The physical environment was as varied as the scenarios. The brigade’s big pre-deployment exercise was at the arid National Training Center in the California desert. Then it moved to the humid jungle of Southeast Asia, terrain so dense “you could not even see your hand right in front of you,” Zeisman said. Then it was back to wide open terrain in northern Japan, he said, only about sixty degrees colder.

The soldiers also had to adapt to different cultural and human environments. Even veterans experienced with Afghan elders or Iraqi tribes had to adjust to the very different Asian cultures. Sixty percent of the soldiers had never deployed before at all. “In fact,” said Zeisman, “many of them were in high school just a year prior.”

Indonesian soldiers instruct Americans in jungle warfare.

Indonesian soldiers instruct Americans in jungle warfare.

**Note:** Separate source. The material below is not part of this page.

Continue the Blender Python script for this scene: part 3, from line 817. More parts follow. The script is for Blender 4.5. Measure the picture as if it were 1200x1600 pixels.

Senior officers had plenty to learn as well, however, Consolidating the three exercises under one brigade and deploying that brigade’s headquarters allowed for much more high-level interaction. “I was partnered with some very senior officers in Japan, Indonesia, Malaysia and got to build wonderful relationships,” said Zeisman. “Just yesterday I received another email from one of them asking how I was doing.”

“My counterpart was the [Japanese] 7th Division operations officer,” said Maj. Powers. “He was a colonel, I’m a major, so he has substantially more experience than I do, [and] I felt, as I sat next to him and we worked through these scenarios and worked through logistics to support everything, that I was in school. I was taking notes constantly, and I grew as an officer because of that experience.”

This kind of growing experience is “why our soldiers joined the army,” Zeisman said. It’s motivating many to reenlist already, he added to me on his way out of the roundtable: Among the troops that went, he said, “the retention is out of this world.”